--- Directions for this task ---
Transcribe the listing that follows in full, omitting pictures.

⟨

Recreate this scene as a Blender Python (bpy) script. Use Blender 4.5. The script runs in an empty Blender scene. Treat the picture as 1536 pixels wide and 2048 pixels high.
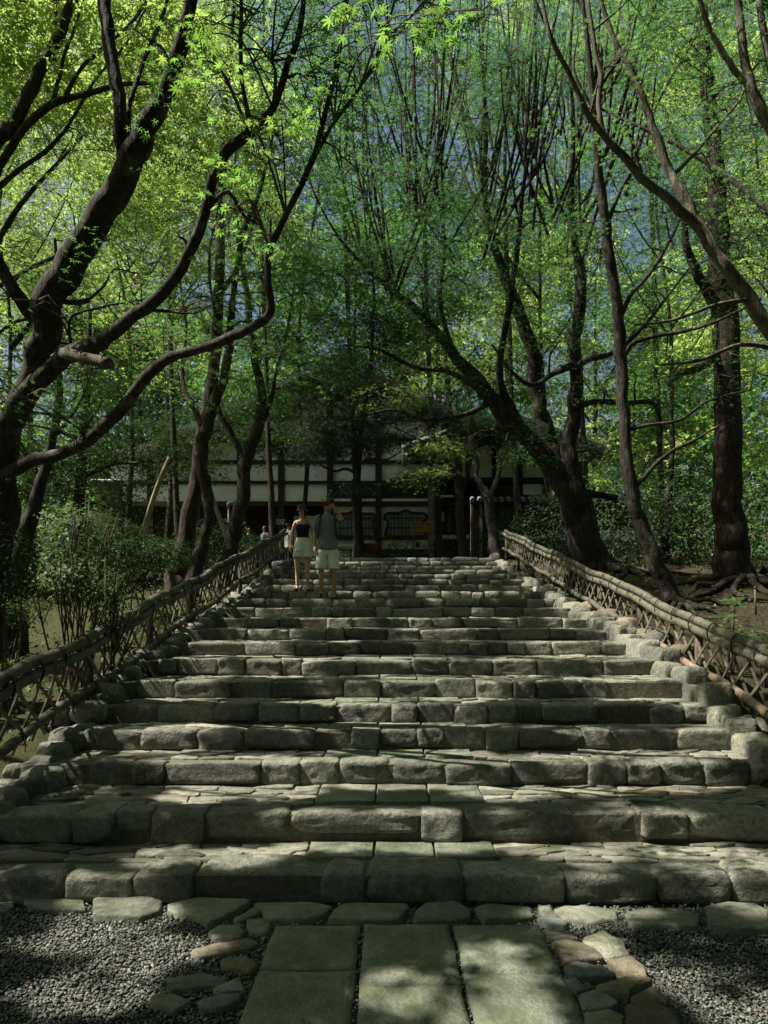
import bpy, math, random
import numpy as np
from mathutils import Vector, Matrix

# ------------------------------------------------------------------ camera, sky, sun, exposure
SC = bpy.context.scene
COL = SC.collection
random.seed(7)
RNG = np.random.default_rng(11)
EYE = 1.6
F = 1500.0

cam_d = bpy.data.cameras.new('camera')
cam = bpy.data.objects.new('camera', cam_d)
COL.objects.link(cam)
cam.location = (0, 0, EYE)
cam.rotation_euler = (math.radians(90), 0, 0)
cam_d.sensor_width = 36.0
cam_d.lens = 36.0 * F / 2048.0
cam_d.shift_y = 212.0 / 2048.0
cam_d.shift_x = -8.0 / 2048.0
cam_d.clip_start = 0.05
cam_d.clip_end = 600
SC.camera = cam

TOSUN = np.array([-0.56, -0.05, 0.83]); TOSUN /= np.linalg.norm(TOSUN)
SUN_EL = math.asin(TOSUN[2]); SUN_AZ = math.atan2(TOSUN[0], TOSUN[1]) % (2 * math.pi)
world = bpy.data.worlds.new('World'); SC.world = world
world.use_nodes = True
wn = world.node_tree.nodes; wl = world.node_tree.links
sky = wn.new('ShaderNodeTexSky'); sky.sky_type = 'NISHITA'; sky.sun_disc = False
sky.dust_density = 4.0; sky.sun_elevation = SUN_EL; sky.sun_rotation = SUN_AZ
bg = wn['Background']; bg.inputs['Strength'].default_value = 0.05
wl.new(sky.outputs['Color'], bg.inputs['Color'])
sun_d = bpy.data.lights.new('sun', 'SUN'); sun_d.energy = 5.0; sun_d.angle = math.radians(0.5)
sun_d.color = (1.0, 0.94, 0.84)
sun = bpy.data.objects.new('sun', sun_d); COL.objects.link(sun)
sun.rotation_euler = Vector(TOSUN).to_track_quat('Z', 'Y').to_euler()
vs = SC.view_settings
vs.view_transform = 'Standard'; vs.look = 'None'; vs.gamma = 1.0; vs.use_curve_mapping = False
vs.exposure = 1.32
cy = SC.cycles
cy.use_denoising = True
cy.max_bounces = 7; cy.diffuse_bounces = 4; cy.transmission_bounces = 5; cy.glossy_bounces = 2
cy.sample_clamp_indirect = 6.0

# ------------------------------------------------------------------ helpers
def at(px, py, d):
    """a point of the place at depth d metres, read off the photograph"""
    return np.array([(px - 776.0) * d / F, d, EYE - (py - 1236.0) * d / F])

def link_props(o, label=None, cat=None, group=None, kind=None):
    if label: o['label'] = label
    if cat: o['category'] = cat
    if group: o['group'] = group
    if kind: o['kind'] = kind
    return o

def empty(name, loc=(0, 0, 0), label=None, cat=None, group=None, kind=None):
    o = bpy.data.objects.new(name, None); COL.objects.link(o)
    o.location = tuple(float(v) for v in loc); o.empty_display_size = 0.1
    return link_props(o, label, cat, group, kind)

def mesh_np(name, verts, quads=None, tris=None, mat=None, smooth=True, attr=None):
    me = bpy.data.meshes.new(name)
    verts = np.asarray(verts, dtype=np.float32)
    nq = 0 if quads is None else len(quads); nt = 0 if tris is None else len(tris)
    loops = []
    starts = []
    if nq:
        loops.append(np.asarray(quads, dtype=np.int32).ravel()); starts.append(np.arange(nq, dtype=np.int32) * 4)
    if nt:
        loops.append(np.asarray(tris, dtype=np.int32).ravel()); starts.append(nq * 4 + np.arange(nt, dtype=np.int32) * 3)
    loops = np.concatenate(loops); starts = np.concatenate(starts)
    me.vertices.add(len(verts)); me.vertices.foreach_set('co', verts.ravel())
    me.loops.add(len(loops)); me.loops.foreach_set('vertex_index', loops)
    me.polygons.add(nq + nt); me.polygons.foreach_set('loop_start', starts)
    if smooth:
        me.polygons.foreach_set('use_smooth', np.ones(nq + nt, dtype=bool))
    me.update(calc_edges=True)
    me.validate()
    if mat: me.materials.append(mat)
    return me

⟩

--- Solution for this problem ---
Recreate this scene as a Blender Python (bpy) script. Use Blender 4.5. The script runs in an empty Blender scene. Treat the picture as 1536 pixels wide and 2048 pixels high.
import bpy, math, random
import numpy as np
from mathutils import Vector, Matrix

# ------------------------------------------------------------------ camera, sky, sun, exposure
SC = bpy.context.scene
COL = SC.collection
random.seed(7)
RNG = np.random.default_rng(11)
EYE = 1.6
F = 1500.0

cam_d = bpy.data.cameras.new('camera')
cam = bpy.data.objects.new('camera', cam_d)
COL.objects.link(cam)
cam.location = (0, 0, EYE)
cam.rotation_euler = (math.radians(90), 0, 0)
cam_d.sensor_width = 36.0
cam_d.lens = 36.0 * F / 2048.0
cam_d.shift_y = 212.0 / 2048.0
cam_d.shift_x = -8.0 / 2048.0
cam_d.clip_start = 0.05
cam_d.clip_end = 600
SC.camera = cam

TOSUN = np.array([-0.56, -0.05, 0.83]); TOSUN /= np.linalg.norm(TOSUN)
SUN_EL = math.asin(TOSUN[2]); SUN_AZ = math.atan2(TOSUN[0], TOSUN[1]) % (2 * math.pi)
world = bpy.data.worlds.new('World'); SC.world = world
world.use_nodes = True
wn = world.node_tree.nodes; wl = world.node_tree.links
sky = wn.new('ShaderNodeTexSky'); sky.sky_type = 'NISHITA'; sky.sun_disc = False
sky.dust_density = 4.0; sky.sun_elevation = SUN_EL; sky.sun_rotation = SUN_AZ
bg = wn['Background']; bg.inputs['Strength'].default_value = 0.05
wl.new(sky.outputs['Color'], bg.inputs['Color'])
sun_d = bpy.data.lights.new('sun', 'SUN'); sun_d.energy = 5.0; sun_d.angle = math.radians(0.5)
sun_d.color = (1.0, 0.94, 0.84)
sun = bpy.data.objects.new('sun', sun_d); COL.objects.link(sun)
sun.rotation_euler = Vector(TOSUN).to_track_quat('Z', 'Y').to_euler()
vs = SC.view_settings
vs.view_transform = 'Standard'; vs.look = 'None'; vs.gamma = 1.0; vs.use_curve_mapping = False
vs.exposure = 1.32
cy = SC.cycles
cy.use_denoising = True
cy.max_bounces = 7; cy.diffuse_bounces = 4; cy.transmission_bounces = 5; cy.glossy_bounces = 2
cy.sample_clamp_indirect = 6.0

# ------------------------------------------------------------------ helpers
def at(px, py, d):
    """a point of the place at depth d metres, read off the photograph"""
    return np.array([(px - 776.0) * d / F, d, EYE - (py - 1236.0) * d / F])

def link_props(o, label=None, cat=None, group=None, kind=None):
    if label: o['label'] = label
    if cat: o['category'] = cat
    if group: o['group'] = group
    if kind: o['kind'] = kind
    return o

def empty(name, loc=(0, 0, 0), label=None, cat=None, group=None, kind=None):
    o = bpy.data.objects.new(name, None); COL.objects.link(o)
    o.location = tuple(float(v) for v in loc); o.empty_display_size = 0.1
    return link_props(o, label, cat, group, kind)

def mesh_np(name, verts, quads=None, tris=None, mat=None, smooth=True, attr=None):
    me = bpy.data.meshes.new(name)
    verts = np.asarray(verts, dtype=np.float32)
    nq = 0 if quads is None else len(quads); nt = 0 if tris is None else len(tris)
    loops = []
    starts = []
    if nq:
        loops.append(np.asarray(quads, dtype=np.int32).ravel()); starts.append(np.arange(nq, dtype=np.int32) * 4)
    if nt:
        loops.append(np.asarray(tris, dtype=np.int32).ravel()); starts.append(nq * 4 + np.arange(nt, dtype=np.int32) * 3)
    loops = np.concatenate(loops); starts = np.concatenate(starts)
    me.vertices.add(len(verts)); me.vertices.foreach_set('co', verts.ravel())
    me.loops.add(len(loops)); me.loops.foreach_set('vertex_index', loops)
    me.polygons.add(nq + nt); me.polygons.foreach_set('loop_start', starts)
    if smooth:
        me.polygons.foreach_set('use_smooth', np.ones(nq + nt, dtype=bool))
    me.update(calc_edges=True)
    me.validate()
    if mat: me.materials.append(mat)
    return me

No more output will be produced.